Rich information about artificial grasps can be obtained using tactile sensing arrays. However, the complexity of the integration and computation inherent to tactile sensor arrays limits their applicability for prosthetic manipulators. We present an artificial ridged skin that detects the position and speed of a slipping object using a single force sensor. The artificial skin features parallel ridges arranged in a nonuniform configuration. An evolutionary algorithm generates distributions of ridges evaluated by the accuracy and resolution of detecting the position and speed of a slipping object. Slip experiments on real skins featuring ridge distributions generated by the evolutionary algorithm show that ridge arrangement is critical for an improved sensing of object position and slip speed. We report ridge patterns that detect object position and speed with errors as low as 10% at slip speeds of up to 60 mm/s.

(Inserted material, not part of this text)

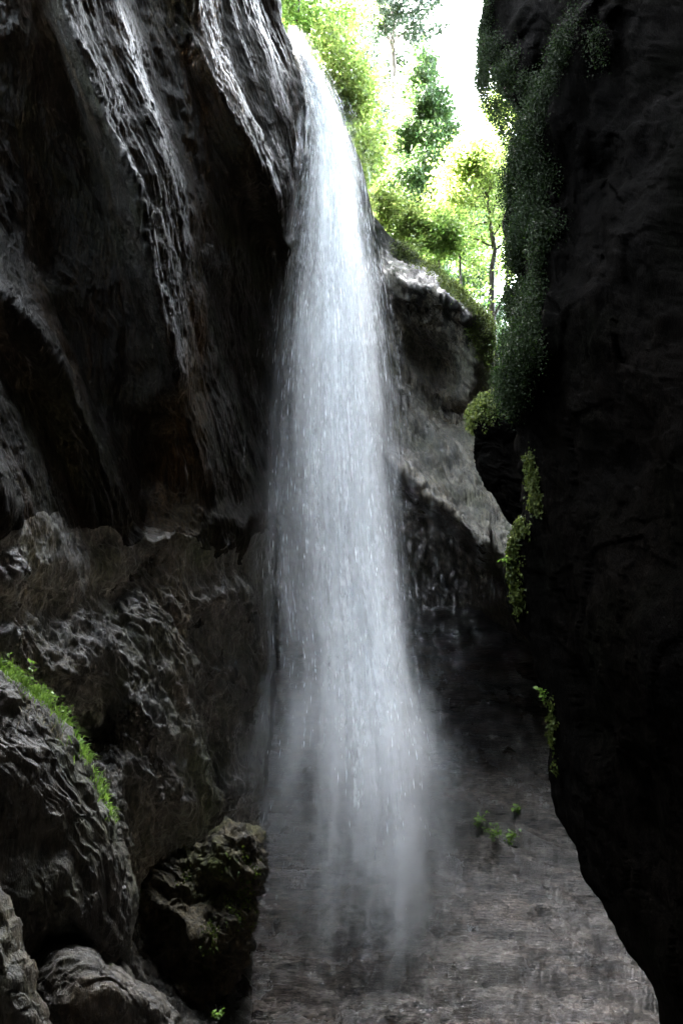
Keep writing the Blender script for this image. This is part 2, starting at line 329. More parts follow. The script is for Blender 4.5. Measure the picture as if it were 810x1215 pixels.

The artificial skin has an average speed sensing resolution of 10 mm/s, an average position sensing resolution of 15 mm, and is robust to various grip conditions, e.g., speed variation, object weight, and contact area. By exploiting the geometrical features of the artificial skin, enhanced tactile information is acquired. The concept opens a promising avenue for robust and energy-efficient tactile sensing systems.